The Supreme Court has said individual excellence may sometimes lead to superiority complex and hinder commitment to discipline, decorum and collegiality.
A bench of Justices P S Narasimha and Joymalya Bagchi rejected a plea by Raju Narayana Swamy, a senior IAS officer of the 1991-batch against an order, finding him ineligible for the promotion to the post of Kerala's Chief Secretary in 2020.
The Kerala government opposed his plea, contending even if one ignored the noting in prior ACRs, service records for 2019-20 showed that the appellant had unauthorisedly absented himself for about a year i.e. from March 19, 2019 to March 16, 2020.

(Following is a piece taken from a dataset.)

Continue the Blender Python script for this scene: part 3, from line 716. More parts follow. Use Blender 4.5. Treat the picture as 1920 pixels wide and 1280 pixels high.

It submitted that promotion to the highest grade i.e. Chief Secretary grade is a sensitive matter and requires examination of the entire service record.
In its April 23, 2025 judgment, Justice Bagchi wrote on behalf of the bench, stating that keeping in mind the essential requisite of collective leadership in highest echelons of civil service, the committee was justified in giving due weightage to lack of adherence to discipline and collegiality.
The bench also held the failure to fix benchmark score as per Rule 2 of IAS (Pay) Rules, 2016 cannot be treated as a marker of arbitrariness or discrimination since the appellant was considered as a ‘special case' though 90 per cent of his ACRs were were not available.
“It cannot be said the decision of the committee is either mala fide or so unreasonable that a man of ordinary prudence would not have come to such a conclusion. It may also be relevant to bear in mind that the screening committee decision had not been assailed by appellant,” the bench said.